Task prompt >>
Type out the complete listing below word for word, without its pictures.

Provided material >>
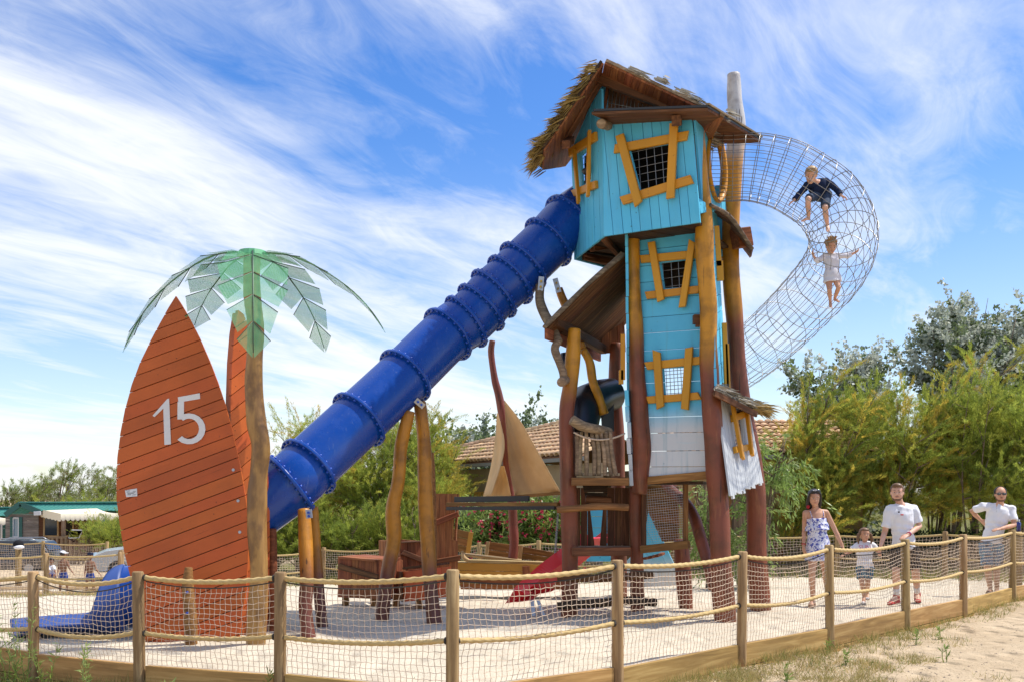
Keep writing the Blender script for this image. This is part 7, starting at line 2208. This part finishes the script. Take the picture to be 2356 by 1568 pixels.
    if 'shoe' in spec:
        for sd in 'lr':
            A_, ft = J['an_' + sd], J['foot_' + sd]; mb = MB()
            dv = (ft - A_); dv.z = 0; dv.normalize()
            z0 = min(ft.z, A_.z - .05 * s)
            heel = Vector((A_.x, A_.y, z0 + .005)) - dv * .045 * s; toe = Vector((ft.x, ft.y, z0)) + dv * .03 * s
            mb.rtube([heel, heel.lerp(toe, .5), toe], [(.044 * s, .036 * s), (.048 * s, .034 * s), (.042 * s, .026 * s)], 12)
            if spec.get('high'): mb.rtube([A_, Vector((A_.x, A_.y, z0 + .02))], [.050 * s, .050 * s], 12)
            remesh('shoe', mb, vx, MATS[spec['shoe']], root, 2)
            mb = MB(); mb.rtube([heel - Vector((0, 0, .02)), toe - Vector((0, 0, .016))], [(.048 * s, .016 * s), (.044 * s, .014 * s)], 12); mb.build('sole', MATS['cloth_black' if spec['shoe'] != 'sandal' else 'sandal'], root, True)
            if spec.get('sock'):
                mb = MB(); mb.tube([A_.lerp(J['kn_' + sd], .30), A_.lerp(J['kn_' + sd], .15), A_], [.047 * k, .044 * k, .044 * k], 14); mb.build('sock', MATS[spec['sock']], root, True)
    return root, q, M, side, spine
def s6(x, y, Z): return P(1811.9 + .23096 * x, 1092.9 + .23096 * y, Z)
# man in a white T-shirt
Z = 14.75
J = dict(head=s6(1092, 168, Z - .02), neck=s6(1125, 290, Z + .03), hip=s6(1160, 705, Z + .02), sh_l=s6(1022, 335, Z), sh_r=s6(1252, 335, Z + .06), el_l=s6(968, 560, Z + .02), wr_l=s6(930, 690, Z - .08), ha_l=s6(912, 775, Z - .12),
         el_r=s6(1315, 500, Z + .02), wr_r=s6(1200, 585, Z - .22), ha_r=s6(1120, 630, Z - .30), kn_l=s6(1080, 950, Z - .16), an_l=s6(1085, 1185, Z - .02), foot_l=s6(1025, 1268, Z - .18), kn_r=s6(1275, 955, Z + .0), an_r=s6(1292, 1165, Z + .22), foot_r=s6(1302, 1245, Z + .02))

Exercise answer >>
Keep writing the Blender script for this image. This is part 7, starting at line 2208. This part finishes the script. Take the picture to be 2356 by 1568 pixels.
    if 'shoe' in spec:
        for sd in 'lr':
            A_, ft = J['an_' + sd], J['foot_' + sd]; mb = MB()
            dv = (ft - A_); dv.z = 0; dv.normalize()
            z0 = min(ft.z, A_.z - .05 * s)
            heel = Vector((A_.x, A_.y, z0 + .005)) - dv * .045 * s; toe = Vector((ft.x, ft.y, z0)) + dv * .03 * s
            mb.rtube([heel, heel.lerp(toe, .5), toe], [(.044 * s, .036 * s), (.048 * s, .034 * s), (.042 * s, .026 * s)], 12)
            if spec.get('high'): mb.rtube([A_, Vector((A_.x, A_.y, z0 + .02))], [.050 * s, .050 * s], 12)
            remesh('shoe', mb, vx, MATS[spec['shoe']], root, 2)
            mb = MB(); mb.rtube([heel - Vector((0, 0, .02)), toe - Vector((0, 0, .016))], [(.048 * s, .016 * s), (.044 * s, .014 * s)], 12); mb.build('sole', MATS['cloth_black' if spec['shoe'] != 'sandal' else 'sandal'], root, True)
            if spec.get('sock'):
                mb = MB(); mb.tube([A_.lerp(J['kn_' + sd], .30), A_.lerp(J['kn_' + sd], .15), A_], [.047 * k, .044 * k, .044 * k], 14); mb.build('sock', MATS[spec['sock']], root, True)
    return root, q, M, side, spine
def s6(x, y, Z): return P(1811.9 + .23096 * x, 1092.9 + .23096 * y, Z)
# man in a white T-shirt
Z = 14.75
J = dict(head=s6(1092, 168, Z - .02), neck=s6(1125, 290, Z + .03), hip=s6(1160, 705, Z + .02), sh_l=s6(1022, 335, Z), sh_r=s6(1252, 335, Z + .06), el_l=s6(968, 560, Z + .02), wr_l=s6(930, 690, Z - .08), ha_l=s6(912, 775, Z - .12),
         el_r=s6(1315, 500, Z + .02), wr_r=s6(1200, 585, Z - .22), ha_r=s6(1120, 630, Z - .30), kn_l=s6(1080, 950, Z - .16), an_l=s6(1085, 1185, Z - .02), foot_l=s6(1025, 1268, Z - .18), kn_r=s6(1275, 955, Z + .0), an_r=s6(1292, 1165, Z + .22), foot_r=s6(1302, 1245, Z + .02))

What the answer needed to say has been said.